● **The exercise**: Every entry below should be repeated exactly; the pictures should not.

● **Available records**:

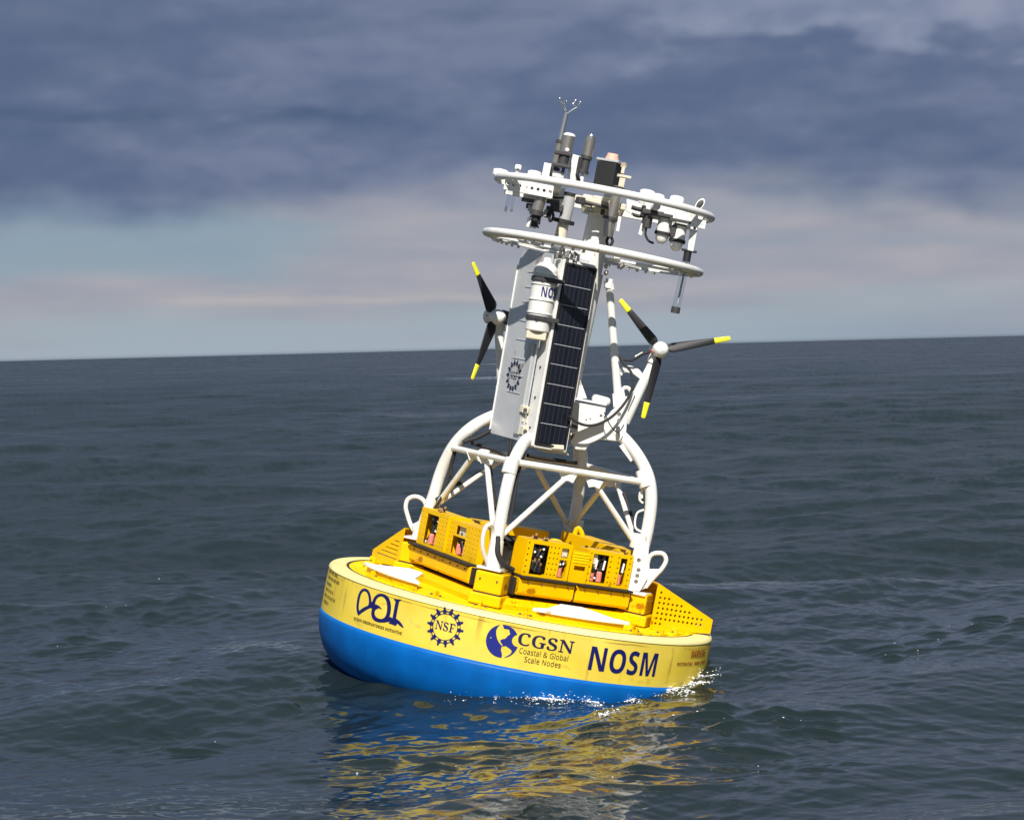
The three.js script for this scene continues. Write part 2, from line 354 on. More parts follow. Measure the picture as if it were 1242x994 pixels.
{ // raised coaming just inside the lip, bolted in short lengths
  const g = [];
  for (let i = 0; i < 12; i++) {
    const a0 = i / 12 * 2 * Math.PI + 0.02, s = new THREE.Shape();
    s.absarc(0, 0, 1.19, a0, a0 + 2 * Math.PI / 12 - 0.04, false); s.absarc(0, 0, 1.135, a0 + 2 * Math.PI / 12 - 0.04, a0, true); s.closePath();
    const e = ext(s, 0.012, 0.003, 12); e.rotateX(-Math.PI / 2); e.translate(0, -0.009, 0); g.push(e);
  }
  for (const e of g) obj('deck_plate', e, M.deck, buoy);
}
function arcSlab(t0, t1, r0, r1, h, th, chord) {
  const s = new THREE.Shape(), f = (t, r) => [r * Math.sin(rad(t)), -r * Math.cos(rad(t))];
  const n = 14;
  for (let i = 0; i <= n; i++) { const [x, y] = f(t0 + (t1 - t0) * i / n, r1); i ? s.lineTo(x, y) : s.moveTo(x, y); }
  if (chord) { s.lineTo(...f(t1 - 5, r1 - 0.06)); s.lineTo(...f((t0 + t1) / 2 + 5, r0)); s.lineTo(...f((t0 + t1) / 2 - 5, r0)); s.lineTo(...f(t0 + 5, r1 - 0.06)); }
  else for (let i = n; i >= 0; i--) s.lineTo(...f(t0 + (t1 - t0) * i / n, r0));
  s.closePath();
  const g = ext(s, th, Math.min(0.008, th / 3), 10); g.rotateX(-Math.PI / 2); g.translate(0, h, 0);
  if (chord) { const p = g.attributes.position; for (let i = 0; i < p.count; i++) { const q = Math.hypot(p.getX(i), p.getZ(i)); if (p.getY(i) > 0.02) p.setY(i, p.getY(i) + (1.16 - q) * 0.11); } g.computeVertexNormals(); }
  return g;
}
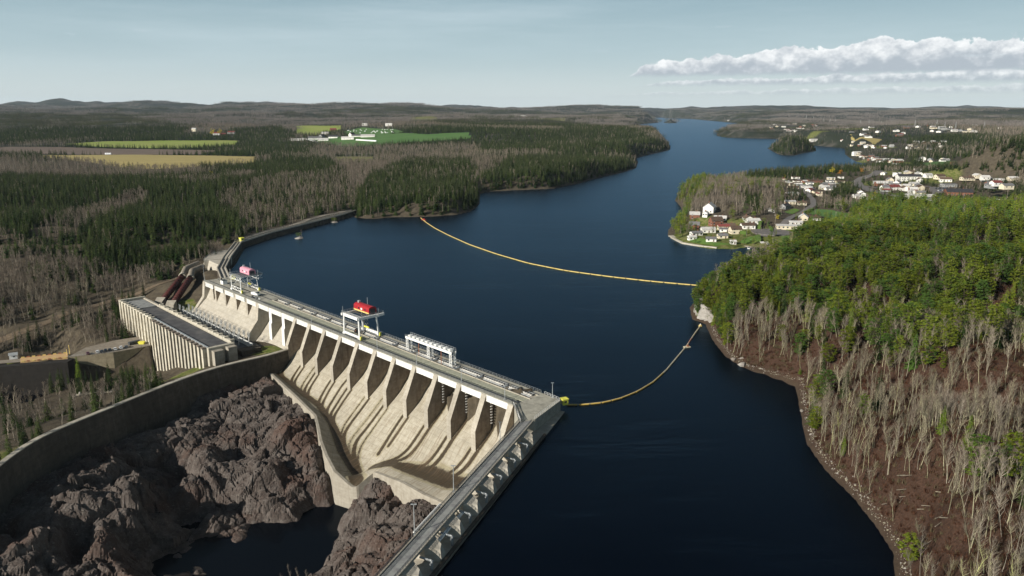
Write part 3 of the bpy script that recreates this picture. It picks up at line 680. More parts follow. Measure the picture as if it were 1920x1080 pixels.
# deck, layer by layer across its width
def strip(name, u0, u1, v0, v1, z0, z1, m, holes=None):
    b = MB(); b.prism([(v0, z1), (v0, z0), (v1, z0), (v1, z1)], lambda t, p, q: D(t, p, q), u0, u1, m); return b.part(name, dam)
UE = SP*19+1.7
strip('service_walkway', -2, UE, -.1, 2.2, 4.62, 4.95, M_deck)
strip('cable_channel', -2, 226, 2.2, 3.4, 4.3, 4.62, M_dark)
strip('roadway', -2, 226, 5.4, 8.8, 4.3, 5.02, M_moss)
strip('broad_deck', 226, UE, 2.2, 15.0, 4.3, 5.0, M_deck)
strip('kerb_beam', -2, 226, 8.8, 9.3, 4.3, 5.35, M_conc)
strip('upstream_walkway', -2, UE, 15.2, 17.6, 4.2, 5.0, M_deck)
strip('gate_slot_floor', -2, 226, 9.3, 15.2, 2.4, 2.9, M_dark)
# row of cover slabs between walkway and road, each lifted separately
sl = MB(); sl.box((0, 0, 0), (1.85, 1.7, .28), M_moss); me_sl = sl.mesh('cover_slab')
fr = MB(); fr.prism([(3.4, 4.3), (5.4, 4.3), (5.4, 4.7), (3.4, 4.7)], lambda t, p, q: D(t, p, q), -2, 226, M_dark); fr.part('slab_channel', dam)
n = 0
for j in range(100):
    u = 2+j*2.26
    o = obj('cover_slab', me_sl, dam, Vector(D(u, 4.42, 4.85+rng.uniform(-.03, .03)))-dam.location); o.rotation_euler[2] = DAM_ROT+rng.uniform(-.015, .015)
# white panelled girders spanning the bays
gd = MB(); L_ = SP-2*HW-.3
gd.box((0, .35, 3.35), (L_, .5, 2.4), M_white); gd.box((0, .30, 4.62), (L_, .9, .14), M_white); gd.box((0, .30, 2.10), (L_, .8, .14), M_white)
for q in range(15): gd.box((-L_/2+(q+.5)*L_/15, .02, 3.35), (.14, .16, 2.3), M_white)
me_g = gd.mesh('girder')
for i in range(0, 19):
    o = obj('girder', me_g, dam, Vector(D(SP*(i+.5)+(0 if i < 11 else -.6), -.3, 0))-dam.location); o.rotation_euler[2] = DAM_ROT
# white gate beams upstream of the slot
gb = MB(); gb.box((0, 0, 4.6), (SP-2.6, .9, 1.0), M_beam); gb.box((0, -.9, 4.2), (SP-2.8, .35, .5), M_steel); gb.box((0, 1.3, 4.95), (SP-2.6, .3, .25), M_steel)
for q in range(9): gb.box((-SP/2+2+q*1.55, -.2, 5.25), (.6, .8, .3), M_dark)
me_gb = gb.mesh('gate_beam')
hb = MB(); hb.box((0, 0, 3.9), (2.2, 5.6, 1.6), M_conc); hb.box((0, -.6, 4.95), (1.0, 3.6, .5), M_steel); hb.box((.7, 1.0, 5.2), (.7, .7, 1.0), M_dark)
hb.box((-.8, -1.2, 5.1), (.5, .9, .8), M_dark); me_hb = hb.mesh('gate_hoist')
for i in range(0, 14):
    if i < 13 or True:
        o = obj('gate_beam', me_gb, dam, Vector(D(SP*(i+.5), 13.4, 0))-dam.location); o.rotation_euler[2] = DAM_ROT
    if i: o = obj('gate_hoist', me_hb, dam, Vector(D(SP*i, 12.2, 0))-dam.location); o.rotation_euler[2] = DAM_ROT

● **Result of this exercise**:
The three.js script for this scene continues. Write part 2, from line 354 on. More parts follow. Measure the picture as if it were 1242x994 pixels.
{ // raised coaming just inside the lip, bolted in short lengths
  const g = [];
  for (let i = 0; i < 12; i++) {
    const a0 = i / 12 * 2 * Math.PI + 0.02, s = new THREE.Shape();
    s.absarc(0, 0, 1.19, a0, a0 + 2 * Math.PI / 12 - 0.04, false); s.absarc(0, 0, 1.135, a0 + 2 * Math.PI / 12 - 0.04, a0, true); s.closePath();
    const e = ext(s, 0.012, 0.003, 12); e.rotateX(-Math.PI / 2); e.translate(0, -0.009, 0); g.push(e);
  }
  for (const e of g) obj('deck_plate', e, M.deck, buoy);
}
function arcSlab(t0, t1, r0, r1, h, th, chord) {
  const s = new THREE.Shape(), f = (t, r) => [r * Math.sin(rad(t)), -r * Math.cos(rad(t))];
  const n = 14;
  for (let i = 0; i <= n; i++) { const [x, y] = f(t0 + (t1 - t0) * i / n, r1); i ? s.lineTo(x, y) : s.moveTo(x, y); }
  if (chord) { s.lineTo(...f(t1 - 5, r1 - 0.06)); s.lineTo(...f((t0 + t1) / 2 + 5, r0)); s.lineTo(...f((t0 + t1) / 2 - 5, r0)); s.lineTo(...f(t0 + 5, r1 - 0.06)); }
  else for (let i = n; i >= 0; i--) s.lineTo(...f(t0 + (t1 - t0) * i / n, r0));
  s.closePath();
  const g = ext(s, th, Math.min(0.008, th / 3), 10); g.rotateX(-Math.PI / 2); g.translate(0, h, 0);
  if (chord) { const p = g.attributes.position; for (let i = 0; i < p.count; i++) { const q = Math.hypot(p.getX(i), p.getZ(i)); if (p.getY(i) > 0.02) p.setY(i, p.getY(i) + (1.16 - q) * 0.11); } g.computeVertexNormals(); }
  return g;
}
Write part 3 of the bpy script that recreates this picture. It picks up at line 680. More parts follow. Measure the picture as if it were 1920x1080 pixels.
# deck, layer by layer across its width
def strip(name, u0, u1, v0, v1, z0, z1, m, holes=None):
    b = MB(); b.prism([(v0, z1), (v0, z0), (v1, z0), (v1, z1)], lambda t, p, q: D(t, p, q), u0, u1, m); return b.part(name, dam)
UE = SP*19+1.7
strip('service_walkway', -2, UE, -.1, 2.2, 4.62, 4.95, M_deck)
strip('cable_channel', -2, 226, 2.2, 3.4, 4.3, 4.62, M_dark)
strip('roadway', -2, 226, 5.4, 8.8, 4.3, 5.02, M_moss)
strip('broad_deck', 226, UE, 2.2, 15.0, 4.3, 5.0, M_deck)
strip('kerb_beam', -2, 226, 8.8, 9.3, 4.3, 5.35, M_conc)
strip('upstream_walkway', -2, UE, 15.2, 17.6, 4.2, 5.0, M_deck)
strip('gate_slot_floor', -2, 226, 9.3, 15.2, 2.4, 2.9, M_dark)
# row of cover slabs between walkway and road, each lifted separately
sl = MB(); sl.box((0, 0, 0), (1.85, 1.7, .28), M_moss); me_sl = sl.mesh('cover_slab')
fr = MB(); fr.prism([(3.4, 4.3), (5.4, 4.3), (5.4, 4.7), (3.4, 4.7)], lambda t, p, q: D(t, p, q), -2, 226, M_dark); fr.part('slab_channel', dam)
n = 0
for j in range(100):
    u = 2+j*2.26
    o = obj('cover_slab', me_sl, dam, Vector(D(u, 4.42, 4.85+rng.uniform(-.03, .03)))-dam.location); o.rotation_euler[2] = DAM_ROT+rng.uniform(-.015, .015)
# white panelled girders spanning the bays
gd = MB(); L_ = SP-2*HW-.3
gd.box((0, .35, 3.35), (L_, .5, 2.4), M_white); gd.box((0, .30, 4.62), (L_, .9, .14), M_white); gd.box((0, .30, 2.10), (L_, .8, .14), M_white)
for q in range(15): gd.box((-L_/2+(q+.5)*L_/15, .02, 3.35), (.14, .16, 2.3), M_white)
me_g = gd.mesh('girder')
for i in range(0, 19):
    o = obj('girder', me_g, dam, Vector(D(SP*(i+.5)+(0 if i < 11 else -.6), -.3, 0))-dam.location); o.rotation_euler[2] = DAM_ROT
# white gate beams upstream of the slot
gb = MB(); gb.box((0, 0, 4.6), (SP-2.6, .9, 1.0), M_beam); gb.box((0, -.9, 4.2), (SP-2.8, .35, .5), M_steel); gb.box((0, 1.3, 4.95), (SP-2.6, .3, .25), M_steel)
for q in range(9): gb.box((-SP/2+2+q*1.55, -.2, 5.25), (.6, .8, .3), M_dark)
me_gb = gb.mesh('gate_beam')
hb = MB(); hb.box((0, 0, 3.9), (2.2, 5.6, 1.6), M_conc); hb.box((0, -.6, 4.95), (1.0, 3.6, .5), M_steel); hb.box((.7, 1.0, 5.2), (.7, .7, 1.0), M_dark)
hb.box((-.8, -1.2, 5.1), (.5, .9, .8), M_dark); me_hb = hb.mesh('gate_hoist')
for i in range(0, 14):
    if i < 13 or True:
        o = obj('gate_beam', me_gb, dam, Vector(D(SP*(i+.5), 13.4, 0))-dam.location); o.rotation_euler[2] = DAM_ROT
    if i: o = obj('gate_hoist', me_hb, dam, Vector(D(SP*i, 12.2, 0))-dam.location); o.rotation_euler[2] = DAM_ROT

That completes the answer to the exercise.